The Full Story
On August 27th, 1896, Britain fought the shortest war in history. It lasted somewhere between 38 and 45 minutes.
The target was Zanzibar, an island off the coast of East Africa. For decades, Zanzibar had been the centre of the East African slave trade. Hundreds of thousands of people had been bought, sold, and shipped from its markets.
Britain had pressured the Sultan to end the trade. Treaties were signed. The slave market was closed in 1873. But slavery itself remained legal, and when Sultan Hamad died suddenly on 25 August, Khalid bin Barghash seized the throne without the British approval the treaty arrangements required.
Britain issued an ultimatum: stand down by 9 AM on August 27th, or face consequences.
Khalid didn't believe they would act. He barricaded himself in the palace with 2,800 men and several artillery pieces. He was wrong.
At 9:02 AM, five British warships opened fire. By 9:40, the palace was rubble, Khalid had fled, and the war was over. 500 of Khalid's men were casualties. One British sailor was injured.
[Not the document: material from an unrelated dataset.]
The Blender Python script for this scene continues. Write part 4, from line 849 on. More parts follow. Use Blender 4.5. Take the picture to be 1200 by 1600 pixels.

Britain installed a new Sultan, Hamoud. On 6 April 1897 he decreed the abolition of slavery's legal status in Zanzibar, though concubines were excluded until 1909. Roughly 40 minutes of war, and within a year slavery in Zanzibar was legally finished.
Why This Matters
The war's immediate trigger was a succession dispute, but its outcome ended slavery's legal status in Zanzibar within a year. British power in East Africa and abolition there are part of the same story.
Key Facts
- ⚠Correction: the video says the war lasted exactly 38 minutes and was declared to end slavery; sources give 38 to 45 minutes, the documented trigger was Khalid's seizure of the throne after Sultan Hamad's death, and the abolition decree followed on 6 April 1897 with concubines excluded until 1909 (Britannica, History Today, Cambridge Law and History Review).